Kintsugi is a beautiful form of Japanese art. It is very counter cultural to our American sensitivities too.
In American culture we go to extreme lengths to cover our blemishes and brokenness. We are master make-up artists. We put on false exteriors and push down our wounds deep into the recesses of our soul. They are so deep that most will never know those wounds are there. Sometimes we don’t even know they are there ourselves.

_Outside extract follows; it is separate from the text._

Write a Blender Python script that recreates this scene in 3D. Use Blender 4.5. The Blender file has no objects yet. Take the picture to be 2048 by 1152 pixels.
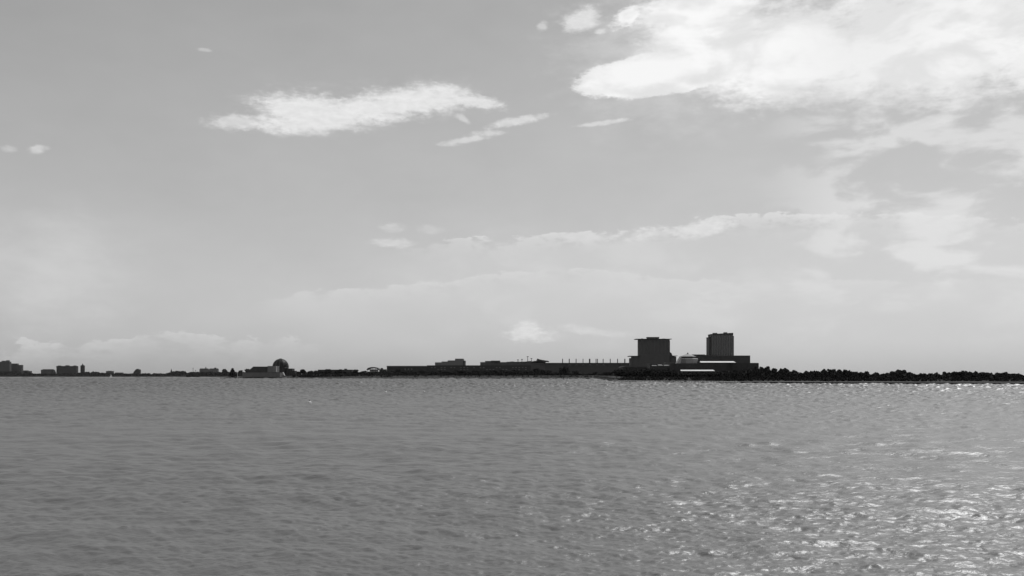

Jesus compares the teachers of the law to white washed stones in Matthew 23:27. They are pristine on the outside–beautiful. But the inside is full of death and brokenness. So much of our time is spent covering our brokenness. We whitewash our lives so they look pristine to anyone who sees us. We hide our struggles because we have believed the lie that showing our wounds is weak. We have bought that culture’s version of beauty is the same as our creator’s definition. It. Is. Not! Christ tells us a different story. Life–the Jesus life–isn’t about never showing weakness or working to hide every crack in our image. The Jesus life is trusting that He holds us in our brokenness. He works with our wounds. Our pieces are placed back together by the creator of creativity. But the other truth is this: brokenness doesn’t heal alone. Isolated, your brokenness is the shattered shards of dreams and hopes and failures. In community, through faith and love, our brokenness becomes the masterpiece of God’s mosaic. And it is beautiful.
The Communal Triune God has come to create a Kingdom community among us. Faith is personal. It cannot be private. An individual christian is a contradiction. We are made whole together and together we are beautiful. This is what Kintsugi is about. Instead of throwing away the broken, it is the painstaking task of restoration. Instead of working hard to remove the evidence of the broken, the artist highlights the remnant fractures by infusing the glue with gold. The result is an unparalleled and unduplicatable work of art. It bears the artist’s touch, but also a devotion and tenderness. This is the work of Jesus on you. He is restoring you, not by removing every wound this life has carved into you. Instead, through Christ’s cross, the one who knit you together in the womb is gluing you back together. The gold is His glory and it highlights His handwork.
Like all good artists, the Lord has a studio where this work is played out. We are His studio. The body of Christ. The community. Luke 5 tells the story of a paralyzed man being healed by Jesus. Friends lowered the man through the roof of a house because they couldn’t get through the crowd. Verse 20 says, “When Jesus saw their faith, he said, ‘Friend, your sins are forgiven.'” Those friends were the studio. It was their faith that moved Jesus. Faith is communal. Without others it is something less. The community is God’s mosaic.
Come. Be a part of what God is up to in His studio. I know it is risky, but lean into those wounds and watch The Artist make something beautiful for His grand mosaic.